Smart Studio: Unlocking new possibilities for acoustic design and technology

In many areas of audio post production, confirmation on commissions are being delayed and the amount of time professionals have to do their post production work is being reduced. It’s clear to see that the industry is becoming pressurised, and while these trends look unlikely to be reversed anytime soon, companies need to come up with new methods of constructing and equipping studios that take into account these shorter deadlines.

Enter Smart Studio, a fusion of acoustic design and active acoustic technology with modern building techniques and materials. An extensive review by the Dublin-based team is what led directly to the development of this flexible and radical strategy, which includes all of the key elements necessary in a professional studio environment.

The solution has primarily been developed in response to the growing level of dissatisfaction with traditional methods of designing and building critical studio facilities, as Jim Dunne, senior acoustic consultant and the creator of Smart Studio, explains: “The concept comes from being very frustrated with the standard of your builder in terms of being able to convert your ideas or plans for a studio into a real world entity.

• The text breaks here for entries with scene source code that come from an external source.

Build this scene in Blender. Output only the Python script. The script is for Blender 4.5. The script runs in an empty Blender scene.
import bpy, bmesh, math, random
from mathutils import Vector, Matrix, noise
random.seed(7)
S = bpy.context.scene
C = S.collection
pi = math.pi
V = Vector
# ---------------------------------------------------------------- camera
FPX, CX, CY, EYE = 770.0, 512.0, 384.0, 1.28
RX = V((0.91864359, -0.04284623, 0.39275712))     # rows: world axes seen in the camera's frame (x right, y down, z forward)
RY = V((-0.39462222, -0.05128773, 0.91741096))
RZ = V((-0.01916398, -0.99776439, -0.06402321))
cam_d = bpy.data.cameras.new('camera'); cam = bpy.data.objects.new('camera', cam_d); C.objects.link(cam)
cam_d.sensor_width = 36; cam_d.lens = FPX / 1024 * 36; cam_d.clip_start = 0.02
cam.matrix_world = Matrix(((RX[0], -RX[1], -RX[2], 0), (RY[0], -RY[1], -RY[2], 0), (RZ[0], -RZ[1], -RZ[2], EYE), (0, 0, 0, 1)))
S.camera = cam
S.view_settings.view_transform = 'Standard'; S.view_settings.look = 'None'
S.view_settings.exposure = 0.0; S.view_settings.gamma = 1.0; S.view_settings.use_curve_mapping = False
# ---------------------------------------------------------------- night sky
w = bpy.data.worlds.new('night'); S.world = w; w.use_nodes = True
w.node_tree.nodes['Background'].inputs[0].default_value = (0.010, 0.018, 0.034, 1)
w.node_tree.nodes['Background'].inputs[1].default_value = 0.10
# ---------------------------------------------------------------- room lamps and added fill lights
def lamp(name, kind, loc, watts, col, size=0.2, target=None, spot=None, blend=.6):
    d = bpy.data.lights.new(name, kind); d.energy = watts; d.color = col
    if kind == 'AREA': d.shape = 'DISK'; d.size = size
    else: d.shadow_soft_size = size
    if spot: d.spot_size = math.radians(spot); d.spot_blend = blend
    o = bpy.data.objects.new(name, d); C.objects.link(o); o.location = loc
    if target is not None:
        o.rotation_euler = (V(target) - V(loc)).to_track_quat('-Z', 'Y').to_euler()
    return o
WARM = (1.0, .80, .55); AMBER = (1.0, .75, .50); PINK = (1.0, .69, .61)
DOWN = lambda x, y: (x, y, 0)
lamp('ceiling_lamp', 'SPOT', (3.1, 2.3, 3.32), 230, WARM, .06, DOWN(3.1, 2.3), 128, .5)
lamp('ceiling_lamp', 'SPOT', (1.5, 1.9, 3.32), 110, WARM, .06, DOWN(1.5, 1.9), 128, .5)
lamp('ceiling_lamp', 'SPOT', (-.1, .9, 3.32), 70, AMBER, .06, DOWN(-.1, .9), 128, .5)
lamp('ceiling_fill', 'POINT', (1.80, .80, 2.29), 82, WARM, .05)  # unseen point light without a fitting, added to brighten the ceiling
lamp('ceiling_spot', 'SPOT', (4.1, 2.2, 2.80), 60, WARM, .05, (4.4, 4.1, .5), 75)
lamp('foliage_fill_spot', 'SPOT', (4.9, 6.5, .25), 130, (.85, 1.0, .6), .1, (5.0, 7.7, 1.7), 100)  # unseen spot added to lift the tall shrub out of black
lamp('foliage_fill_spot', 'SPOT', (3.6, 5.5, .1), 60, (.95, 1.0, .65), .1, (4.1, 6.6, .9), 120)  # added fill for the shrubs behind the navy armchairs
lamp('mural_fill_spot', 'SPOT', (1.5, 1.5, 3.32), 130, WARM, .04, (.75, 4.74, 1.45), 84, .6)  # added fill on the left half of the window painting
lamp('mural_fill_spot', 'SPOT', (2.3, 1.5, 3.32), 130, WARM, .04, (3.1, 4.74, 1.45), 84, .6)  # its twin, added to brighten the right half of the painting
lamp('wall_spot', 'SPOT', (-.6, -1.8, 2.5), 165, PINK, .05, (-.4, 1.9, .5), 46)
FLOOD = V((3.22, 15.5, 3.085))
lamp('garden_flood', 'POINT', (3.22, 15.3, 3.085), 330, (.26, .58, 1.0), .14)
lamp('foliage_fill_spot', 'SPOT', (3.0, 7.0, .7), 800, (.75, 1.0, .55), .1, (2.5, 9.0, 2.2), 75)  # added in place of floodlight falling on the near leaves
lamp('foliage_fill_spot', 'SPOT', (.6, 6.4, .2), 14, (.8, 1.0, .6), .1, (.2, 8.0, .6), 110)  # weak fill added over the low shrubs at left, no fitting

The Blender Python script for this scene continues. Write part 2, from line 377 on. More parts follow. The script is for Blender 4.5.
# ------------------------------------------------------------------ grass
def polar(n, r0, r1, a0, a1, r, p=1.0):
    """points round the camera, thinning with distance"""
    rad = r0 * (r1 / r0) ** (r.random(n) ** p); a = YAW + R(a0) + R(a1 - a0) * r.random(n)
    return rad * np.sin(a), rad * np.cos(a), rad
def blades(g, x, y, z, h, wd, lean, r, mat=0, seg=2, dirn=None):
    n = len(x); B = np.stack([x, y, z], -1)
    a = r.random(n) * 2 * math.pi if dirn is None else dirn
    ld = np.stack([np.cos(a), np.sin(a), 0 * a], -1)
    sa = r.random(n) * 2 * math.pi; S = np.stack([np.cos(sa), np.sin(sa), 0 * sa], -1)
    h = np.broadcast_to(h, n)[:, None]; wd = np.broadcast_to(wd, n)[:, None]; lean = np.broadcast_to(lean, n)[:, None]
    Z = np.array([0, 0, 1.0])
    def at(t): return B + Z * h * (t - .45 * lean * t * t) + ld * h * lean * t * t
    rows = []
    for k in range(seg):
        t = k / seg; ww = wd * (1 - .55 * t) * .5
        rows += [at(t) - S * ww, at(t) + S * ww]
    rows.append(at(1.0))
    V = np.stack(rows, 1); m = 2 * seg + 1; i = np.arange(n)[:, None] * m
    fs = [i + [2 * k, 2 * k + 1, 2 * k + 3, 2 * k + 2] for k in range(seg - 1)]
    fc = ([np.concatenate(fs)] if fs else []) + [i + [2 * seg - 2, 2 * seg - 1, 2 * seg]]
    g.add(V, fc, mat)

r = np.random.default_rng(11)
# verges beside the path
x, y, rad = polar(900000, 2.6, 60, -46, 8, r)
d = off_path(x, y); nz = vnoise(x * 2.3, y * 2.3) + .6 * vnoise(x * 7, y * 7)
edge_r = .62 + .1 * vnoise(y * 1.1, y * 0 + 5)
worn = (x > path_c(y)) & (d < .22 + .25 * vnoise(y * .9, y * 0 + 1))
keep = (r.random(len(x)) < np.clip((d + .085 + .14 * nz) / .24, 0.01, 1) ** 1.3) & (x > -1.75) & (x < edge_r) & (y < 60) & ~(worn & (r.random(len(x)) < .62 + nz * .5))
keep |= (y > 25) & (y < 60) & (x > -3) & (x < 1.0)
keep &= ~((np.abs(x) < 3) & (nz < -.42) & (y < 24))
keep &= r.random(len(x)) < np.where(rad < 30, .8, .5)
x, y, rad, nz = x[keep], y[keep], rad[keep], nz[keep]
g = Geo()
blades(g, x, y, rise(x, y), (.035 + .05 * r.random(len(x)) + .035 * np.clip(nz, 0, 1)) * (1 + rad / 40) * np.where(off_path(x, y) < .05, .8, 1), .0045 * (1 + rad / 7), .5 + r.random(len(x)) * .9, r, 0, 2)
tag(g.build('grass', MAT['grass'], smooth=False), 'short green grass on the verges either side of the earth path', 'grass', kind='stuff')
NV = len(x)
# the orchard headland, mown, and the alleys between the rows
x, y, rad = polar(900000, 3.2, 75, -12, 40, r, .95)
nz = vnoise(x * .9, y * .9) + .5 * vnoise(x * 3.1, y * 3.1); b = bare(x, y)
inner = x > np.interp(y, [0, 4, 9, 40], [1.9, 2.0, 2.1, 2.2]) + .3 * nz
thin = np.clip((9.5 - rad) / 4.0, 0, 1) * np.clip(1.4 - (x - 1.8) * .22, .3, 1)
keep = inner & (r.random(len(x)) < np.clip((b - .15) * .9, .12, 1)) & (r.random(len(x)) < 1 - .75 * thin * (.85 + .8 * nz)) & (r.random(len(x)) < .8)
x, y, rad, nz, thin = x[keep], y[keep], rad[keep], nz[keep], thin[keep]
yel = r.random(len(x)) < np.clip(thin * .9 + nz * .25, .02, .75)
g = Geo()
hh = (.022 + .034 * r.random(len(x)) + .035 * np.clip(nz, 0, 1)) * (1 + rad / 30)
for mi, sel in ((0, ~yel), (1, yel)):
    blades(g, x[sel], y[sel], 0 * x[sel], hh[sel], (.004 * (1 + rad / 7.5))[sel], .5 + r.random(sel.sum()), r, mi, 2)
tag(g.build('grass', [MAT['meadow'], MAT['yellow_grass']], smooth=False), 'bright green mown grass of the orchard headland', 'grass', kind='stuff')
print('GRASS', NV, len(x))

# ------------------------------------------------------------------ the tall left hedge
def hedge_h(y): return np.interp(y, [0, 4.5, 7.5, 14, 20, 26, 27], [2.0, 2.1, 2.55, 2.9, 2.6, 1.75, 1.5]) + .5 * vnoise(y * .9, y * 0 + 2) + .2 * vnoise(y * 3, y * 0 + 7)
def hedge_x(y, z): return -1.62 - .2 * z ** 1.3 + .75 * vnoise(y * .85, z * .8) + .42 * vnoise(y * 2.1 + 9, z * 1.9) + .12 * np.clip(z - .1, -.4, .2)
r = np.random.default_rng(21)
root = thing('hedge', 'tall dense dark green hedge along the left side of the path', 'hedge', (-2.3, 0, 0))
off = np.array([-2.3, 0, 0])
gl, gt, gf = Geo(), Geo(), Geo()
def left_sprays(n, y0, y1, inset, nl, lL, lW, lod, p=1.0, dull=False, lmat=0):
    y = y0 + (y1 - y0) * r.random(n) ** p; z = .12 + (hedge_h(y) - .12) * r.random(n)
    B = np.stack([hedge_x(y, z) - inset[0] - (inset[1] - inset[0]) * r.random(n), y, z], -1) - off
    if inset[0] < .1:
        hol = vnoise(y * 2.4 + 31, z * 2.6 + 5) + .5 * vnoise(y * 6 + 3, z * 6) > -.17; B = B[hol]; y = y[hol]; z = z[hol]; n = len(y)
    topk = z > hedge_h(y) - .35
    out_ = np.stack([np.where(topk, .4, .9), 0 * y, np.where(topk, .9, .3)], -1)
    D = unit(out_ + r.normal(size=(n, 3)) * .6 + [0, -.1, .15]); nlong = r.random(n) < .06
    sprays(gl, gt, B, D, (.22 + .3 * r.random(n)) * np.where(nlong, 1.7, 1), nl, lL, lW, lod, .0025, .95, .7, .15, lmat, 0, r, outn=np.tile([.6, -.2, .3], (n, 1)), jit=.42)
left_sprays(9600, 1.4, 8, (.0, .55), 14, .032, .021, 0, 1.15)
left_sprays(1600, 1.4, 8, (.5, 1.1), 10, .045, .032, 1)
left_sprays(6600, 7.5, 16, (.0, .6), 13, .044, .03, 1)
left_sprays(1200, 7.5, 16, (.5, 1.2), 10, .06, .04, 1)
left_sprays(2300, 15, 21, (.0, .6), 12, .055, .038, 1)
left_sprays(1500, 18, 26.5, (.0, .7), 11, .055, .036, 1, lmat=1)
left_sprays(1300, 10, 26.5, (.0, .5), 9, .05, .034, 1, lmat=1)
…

“Being based in Ireland with two huge marketplaces to our either side meant there had to be a modular element to it. We had to come up with something different, to replicate a fully professional studio but broken down into this modular format.”

A lot of advantages immediately became apparent to Dunne and co: “It’s made in a factory so it’s repeatable in terms of quality,” says Dunne. “It provides huge efficiencies because we’re able to make and quality control all the components in our own backyard and produce a lot less waste.”

The modular design of Smart Studio allows the opportunity for it to be demounted, meaning users get a residual amount of their investment back when they relocate to another site. This also means there’s no cost of dilapidations and from an environmental perspective, the facility does not need to be ripped out and completely rebuilt elsewhere.

Dunne’s career in the audio industry was pre-dated by a spell in construction working with his father. He ended up moving away from the building industry and going to college to do electronic engineering, eventually ending up working in a recording studio in Dublin. Having moved on, he had his own company supplying recording and broadcasting equipment to the local Irish marketplace. Garnering a broad range of knowledge from being in such environments while also developing an understanding of the equipment and installation side, Dunne then became familiar with acoustics through his conventional acoustics consultancy iAcoustics.

“Luckily, we haven’t had to actively collaborate with anyone else beyond the envelope of the company, because we share such a wide range of skills between us and can do all the manufacturing ourselves,” Dunne explains. “It’s in our nature to be somewhat more self-reliant. Smart Studio is kind of a reflection of who I am as an individual, and the experiences I’ve had in my working career as such.”

Dunne goes on to explain that the target market for Smart Studio is very much the people who work in sound for film/TV and sound for corporate purposes. The concept seems to suit post-pro professionals very well, perhaps because of the unfortunate state of the music industry, with funding hard to come by for small music producers.

While there’s still a proliferation of home studios, and there’s been a clear evolution on the electronic side, the fundamentals still exist in that audio professionals will always need an accurate monitoring environment. Dunne goes on to say that while the availability of audio DSP technology has enhanced the overall situation, and as much as a bedroom is a working environment, it is not an accurate listening environment.

Those interested in the concept can log their details on the Smart Studio website and use the online cost estimator to get a budgetary figure for their studio build. “As we see it, there’s a number of different agendas and people who would be involved in the decision-making chain; some of them will look at it from a business perspective, some from an acoustic perspective, and some from an environmental perspective,” Dunne adds. “We hope that Smart Studio will become one of these aspirational things that people might not be initially be able to afford, but will commit to it in the future.

“From an acoustic point of view, we really pride ourselves on the quality of the room acoustic environment that we create. The design is very robust in the sense that we really do address both the sound insulation requirement and the low frequency bass absorption requirement for a studio. I would suggest that virtually all of our rooms would be suitable for Dolby based applications and what we already know – having analysed the rooms that we’ve built so far for the likes of Manchester-based Flix – is that we can really achieve excellent levels of low frequency acoustic control.

“We also use a huge amount of diffusion in our rooms, albeit very carefully. It’s not quadratic diffusion but 2D diffusion, which means that you retain the acoustic energy in the space but its diffusely spread in the room. With this type of diffusion we end up with a very comfortable acoustic environment which people can work in for an extended period of time, and this is consistent from room to room. Our objective is not to make a room that has a sound, but to make a room that lets you hear the speakers which you’ve spent time, effort and energy researching and buying.”